If I allocate only 4 bytes for single int, how then pointer can store second int?

Question

As I found on one site following code:

#include <stdio.h>   
#include <stdlib.h> 

int main(void) 
{
    int *p1 = malloc(4*sizeof(int));  // allocates enough for an array of 4 int
    int *p2 = malloc(sizeof(int[4])); // same, naming the type directly
    int *p3 = malloc(4*sizeof *p3);   // same, without repeating the type name

    if(p1) {
        for(int n=0; n<4; ++n) // populate the array
            p1[n] = n*n;
        for(int n=0; n<4; ++n) // print it back out
            printf("p1[%d] == %d\n", n, p1[n]);
    }

    free(p1);
    free(p2);
    free(p3);
}

Output:

p1[0] == 0

p1[1] == 1

p1[2] == 4

p1[3] == 9

Now following that code above I did this:

#include <stdio.h>
#include <stdlib.h>
#include "Header.h"

int main()

{

    int  *ip = (int*)malloc(1 * sizeof(int));

    ip[0] = 2;
    ip[1] = 9;

    printf("%d %d",ip[0],ip[1]);



    return 0;
}

Output: 2 9

So how then my pointer *ip can store more than one int when I only allocated bytes for single int?

Answer 1

You're writing into memory which is outside of the bounds of the array. Sadly, there is no compiler check for this, but it sometimes works.

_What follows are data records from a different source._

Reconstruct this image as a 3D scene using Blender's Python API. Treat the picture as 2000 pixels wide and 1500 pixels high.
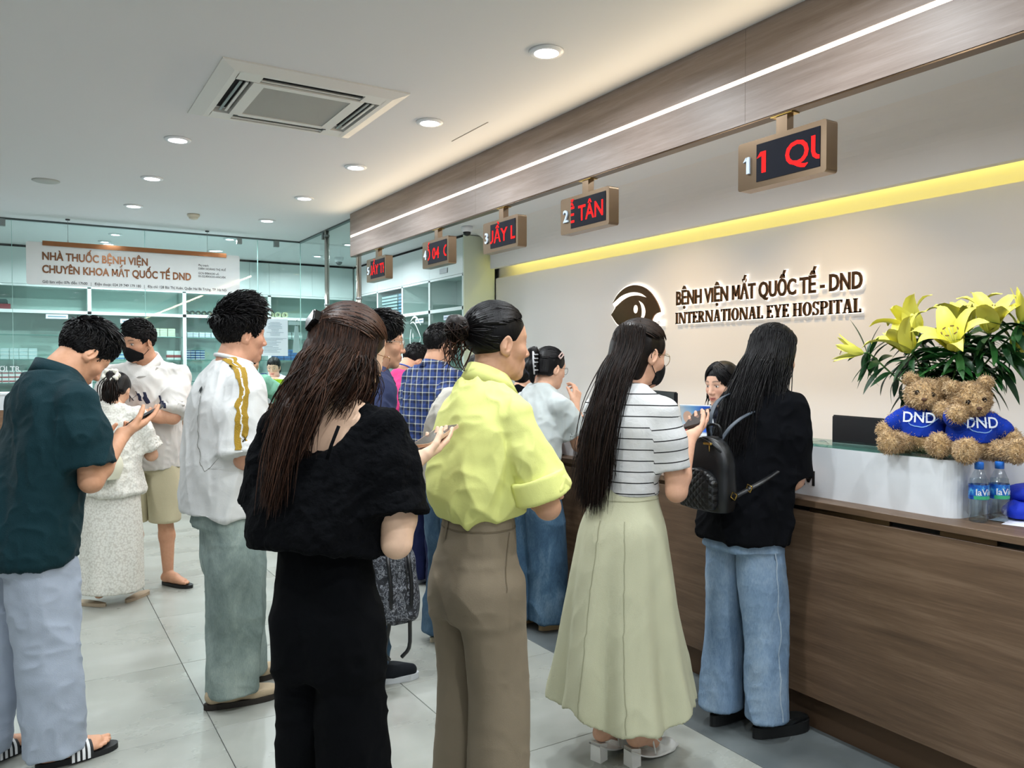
import bpy, bmesh, math, random
import numpy as np
from mathutils import Vector, Matrix

for _o in list(bpy.data.objects):
    bpy.data.objects.remove(_o, do_unlink=True)
SC = bpy.context.scene
COL = SC.collection

# ------------------------------------------------------------------ camera
cam_d = bpy.data.cameras.new('camera')
cam_d.sensor_fit = 'HORIZONTAL'
cam_d.sensor_width = 36.0
cam_d.lens = 36.0 * 1544.6 / 2000.0
cam_d.clip_start = 0.05
cam = bpy.data.objects.new('camera', cam_d)
COL.objects.link(cam)
cam.location = (0, 0, 1.5)
cam.rotation_mode = 'XYZ'
cam.rotation_euler = (math.radians(90 - 1.3577), 0, -0.549407)
SC.camera = cam

# ------------------------------------------------------------------ world: daylight that comes in through the open entrance behind the camera
world = bpy.data.worlds.new('world')
SC.world = world
world.use_nodes = True
_bg = world.node_tree.nodes['Background']
_bg.inputs[0].default_value = (0.86, 0.94, 1.0, 1)
_bg.inputs[1].default_value = 0.9

SC.view_settings.view_transform = 'Standard'
SC.view_settings.look = 'None'
SC.view_settings.exposure = 0.0
SC.view_settings.gamma = 1.0
SC.view_settings.use_curve_mapping = False
SC.cycles.use_denoising = True
SC.cycles.max_bounces = 5
SC.cycles.diffuse_bounces = 3
SC.cycles.glossy_bounces = 2
SC.cycles.transmission_bounces = 4
SC.cycles.use_adaptive_sampling = True
SC.cycles.adaptive_threshold = 0.07
SC.cycles.adaptive_min_samples = 12
SC.cycles.transparent_max_bounces = 16
SC.cycles.sample_clamp_indirect = 6.0
SC.cycles.caustics_reflective = False
SC.cycles.caustics_refractive = False

LAMP_W = 15.5      # watts of one downlight
CEIL = 2.975

# ------------------------------------------------------------------ helpers
def lin(c):
    if isinstance(c, str):
        c = c.lstrip('#'); c = tuple(int(c[i:i+2], 16) for i in (0, 2, 4))
    if max(c) > 1.0: c = tuple(v / 255.0 for v in c)
    return tuple((v / 12.92 if v <= 0.04045 else ((v + 0.055) / 1.055) ** 2.4) for v in c[:3])

MATS = {}
class NT:
    def __init__(s, name):
        s.m = bpy.data.materials.new(name); s.m.use_nodes = True
        s.t = s.m.node_tree; s.p = s.t.nodes['Principled BSDF']; s.out = s.t.nodes['Material Output']
    def n(s, kind, **kw):
        nd = s.t.nodes.new(kind)
        for k, v in kw.items():
            if k.startswith('i_'):
                key = k[2:]
                key = int(key) if key.isdigit() else key.replace('_', ' ')
                nd.inputs[key].default_value = v
            else: setattr(nd, k, v)
        return nd
    def l(s, a, b): s.t.links.new(a, b)
    def coord(s, kind='Object', scale=(1, 1, 1), rot=(0, 0, 0)):
        tc = s.n('ShaderNodeTexCoord'); mp = s.n('ShaderNodeMapping')
        mp.inputs['Scale'].default_value = scale; mp.inputs['Rotation'].default_value = rot
        s.l(tc.outputs[kind], mp.inputs['Vector']); return mp.outputs[0]
    def noise(s, vec, scale=5, detail=4, rough=.55, dist=0):
        nd = s.n('ShaderNodeTexNoise'); nd.inputs['Scale'].default_value = scale
        nd.inputs['Detail'].default_value = detail; nd.inputs['Roughness'].default_value = rough
        nd.inputs['Distortion'].default_value = dist
        if vec is not None: s.l(vec, nd.inputs['Vector'])
        return nd.outputs[0]
    def ramp(s, fac, stops, interp='LINEAR'):
        nd = s.n('ShaderNodeValToRGB'); cr = nd.color_ramp; cr.interpolation = interp
        while len(cr.elements) < len(stops): cr.elements.new(0.5)
        for e, (p, c) in zip(cr.elements, stops):
            e.position = p; e.color = (*lin(c), 1)
        s.l(fac, nd.inputs[0]); return nd.outputs[0]
    def math(s, op, a, b=None, c=None):
        nd = s.n('ShaderNodeMath', operation=op)
        for i, v in enumerate((a, b, c)):
            if v is None: continue
            if isinstance(v, (int, float)): nd.inputs[i].default_value = v
            else: s.l(v, nd.inputs[i])
        return nd.outputs[0]
    def mix(s, fac, a, b):
        nd = s.n('ShaderNodeMix', data_type='RGBA')
        for sock, v in ((nd.inputs[0], fac), (nd.inputs[6], a), (nd.inputs[7], b)):
            if isinstance(v, (int, float)): sock.default_value = v
            elif isinstance(v, (tuple, str)): sock.default_value = (*lin(v), 1)
            else: s.l(v, sock)
        return nd.outputs[2]
    def attr(s, name):
        return s.n('ShaderNodeAttribute', attribute_name=name)
    def bump(s, h, strength=.3, dist=.01):
        nd = s.n('ShaderNodeBump'); nd.inputs['Strength'].default_value = strength
        nd.inputs['Distance'].default_value = dist
        s.l(h, nd.inputs['Height']); s.l(nd.outputs[0], s.p.inputs['Normal'])
    def base(s, v):
        if isinstance(v, (tuple, str)): s.p.inputs['Base Color'].default_value = (*lin(v), 1)
        else: s.l(v, s.p.inputs['Base Color'])
    def set(s, **kw):
        for k, v in kw.items(): s.p.inputs[k.replace('_', ' ')].default_value = v

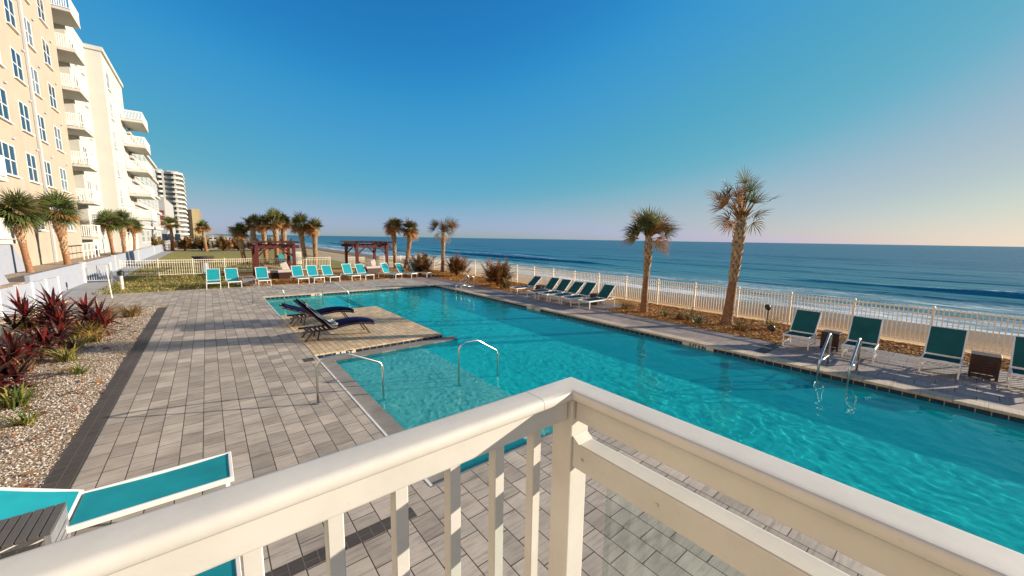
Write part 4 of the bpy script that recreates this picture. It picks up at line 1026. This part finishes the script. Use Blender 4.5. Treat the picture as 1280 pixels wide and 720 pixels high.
palm('lone slender palm with split crown between two rusty bushes', (16.4, 30.3, 0), 3.6, .17, .12, (.1, -.05), tuft_crown([rw(-.75, .65) + (12, 1), rw(.75, .75) + (12, 2), rw(0, .5) + (8, 2), rw(.3, .3) + (6, 1)], 8, .85, 14), 13, 'far palms', .3, .05)
palm('left palm of the twin pair behind the loungers', (14.4, 36.2, 0), 4.1, .18, .15, (-.1, .05), full_crown(34, .42, .95, .45, .7, -55, nl=14, width=.08), 14, 'far palms', .3, .05)
palm('right palm of the twin pair, leaning seaward', (15.3, 36.0, 0), 3.85, .18, .15, (.45, -.35), full_crown(32, .42, .9, .5, .8, -60, nl=14, width=.08), 15, 'far palms', .3, .05)
PA = palm('leftmost palm of the palm cluster behind the pergola', (3.0, 48.4, 0), 3.3, .2, .17, (-.3, .2), full_crown(28, .42, .82, .4, .7, -60, nl=13, width=.1), 21, 'cluster of palms on the lawn', .35, .05)
PB = palm('second palm from the left in the cluster behind the pergola', (3.9, 48.0, 0), 4.2, .2, .17, (-.1, 0), full_crown(28, .42, .82, .5, .85, -60, nl=13, width=.1), 22, 'cluster of palms on the lawn', .35, .05)
for (x, y, s, rz, lab) in ((4.75, 47.6, 1.0, 1.3, 'middle palm of the cluster behind the pergola'), (5.7, 47.6, 1.08, 2.2, 'second palm from the right in the cluster behind the pergola'), (6.5, 47.9, 1.06, 3.6, 'rightmost palm of the cluster, above the teal lawn chairs')):
    dup(PB if rz != 2.2 else PA, (x, y, 0), rz, lab, 'cluster of palms on the lawn', (s, s, s * (1.25 if rz == 2.2 else 1)))
palm('left palm of the leaning pair beside the white cabinet', (8.0, 43.9, 0), 4.2, .2, .17, (-.45, .2), full_crown(32, .48, .95, .4, .7, -60, nl=13, width=.09), 23, 'far palms', .3, .05)
palm('right palm of the leaning pair beside the white cabinet', (8.65, 43.4, 0), 3.9, .2, .17, (.05, -.1), full_crown(32, .45, .9, .5, .8, -60, nl=13, width=.09), 24, 'far palms', .3, .05)
palm('lone sunlit palm standing among the dune shrubs', (-.2, 87.0, 0), 4.3, .26, .2, (-.2, 0), full_crown(28, .6, 1.15, .5, .6, -45, nl=12, width=.14), 25, 'palms at the lawn end', .35)
palm('ragged palm in front of the red window panels', (-4.9, 90.0, 0), 4.7, .26, .2, (.1, 0), full_crown(28, .65, 1.25, .35, .5, -40, nl=12, width=.14), 26, 'palms at the lawn end', .35)
G = 'palms along the building terrace'
FP = palm('green palm nearest the left frame edge, before the beige facade', (-7.3, 31.0, .9), 3.1, .135, .115, (-.15, 0), full_crown(58, .5, .9, .07, .25, -38, 80, 16, .06), 31, G, .5, .07)
FP2 = palm('green palm with bulging trunk, second from the left frame edge', (-7.25, 37.6, .9), 3.5, .165, .15, (-.1, 0), full_crown(60, .52, .95, .06, .25, -38, 80, 16, .06), 32, G, .2, .14)
dup(FP, (-7.0, 51.5, .9), 1.1, 'third terrace palm, first of the three before the white wing', G, 1.0)
dup(FP2, (-6.9, 57.0, .9), 2.0, 'fourth terrace palm, middle of the three before the white wing', G, .98)
dup(FP, (-6.9, 64.0, .9), 3.0, 'fifth terrace palm, last of the three before the white wing', G, .95)

def spiky_bush(label, loc, rad, h, n, mats, seed, group, name='shrub', cat='shrub', width=.05, arch=.5):
    random.seed(seed); T = thing(name, label, cat, loc, 0, group)
    s = MB()
    for k in range(7):
        a = k * .9; s.tube([(0, 0, -.02), (math.cos(a) * rad * .15, math.sin(a) * rad * .15, h * .35), (math.cos(a) * rad * .4, math.sin(a) * rad * .4, h * .6)], [.05, .035, .015], 6)
    s.build('stem', M['wood_stem'], T)
    c = MB(); c.raw = True
    for i in range(n):
        az = random.uniform(0, 6.28); el = R_(random.uniform(5, 85)); b = Vector((random.gauss(0, rad * .22), random.gauss(0, rad * .22), h * random.uniform(.1, .5)))
        mi = 0 if random.random() < .55 else 1; c.cur = mi
        d = Vector((math.cos(az) * math.cos(el), math.sin(az) * math.cos(el), math.sin(el))); side = Vector((-math.sin(az), math.cos(az), 0)); L = rad * random.uniform(.55, 1.0); p = b.copy(); prev = None
        for k in range(6):
            q = p + d * L / 6; d = (d + Vector((0, 0, -arch / 6))).normalized()
            c.add([p - side * .008, p + side * .008, q + side * .008, q - side * .008], [(0, 1, 2, 3)])
            for sg in (-1, 1):
                for u in (.25, .75):
                    o_ = p.lerp(q, u); e = o_ + (side * sg * .75 + d * .6 + Vector((0, 0, -.15))).normalized() * L * .30 * (1 - k * .1); wd = (d * width * .5)
                    c.add([o_ - wd, o_ + wd, e], [(0, 1, 2)])
            p = q
    c.build('foliage', mats, T)
    return T
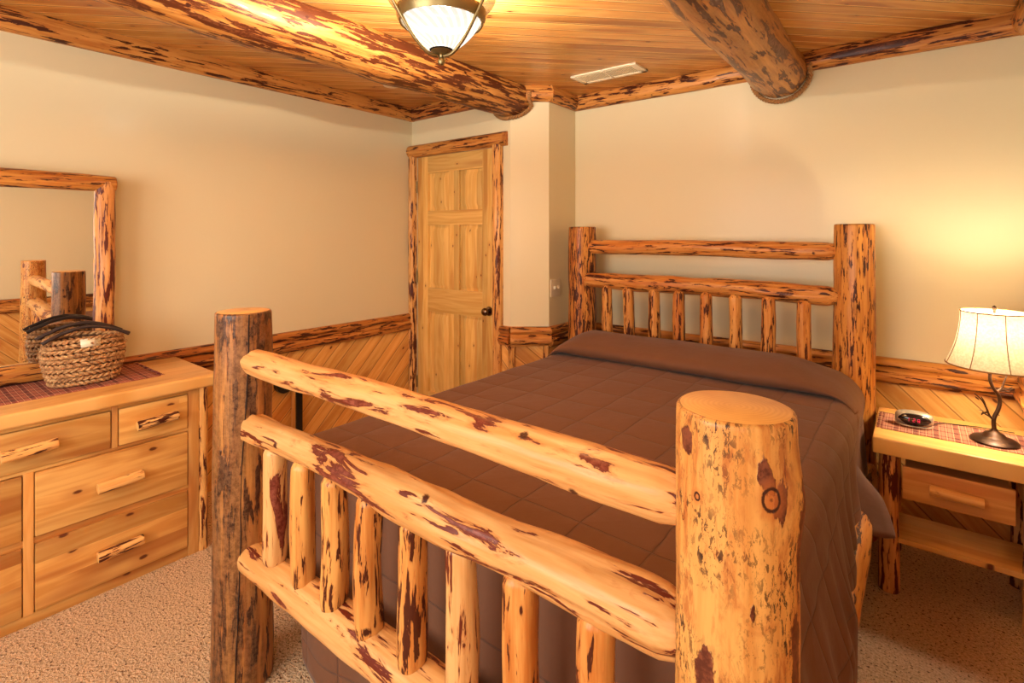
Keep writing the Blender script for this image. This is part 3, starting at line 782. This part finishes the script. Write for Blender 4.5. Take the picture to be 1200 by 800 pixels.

Note: This is undefined behavior and should not be used under any circumstances.

Answer 2

Remember, ip[1] is equivalent to *(ip + 1), which is syntactically valid for any pointer, even if ip is pointing to single int and not an array of ints.

Dereferencing or writing to ip[1] is undefined behavior. Try adding free(ip) before the return 0 in your second program and observe the behavior then.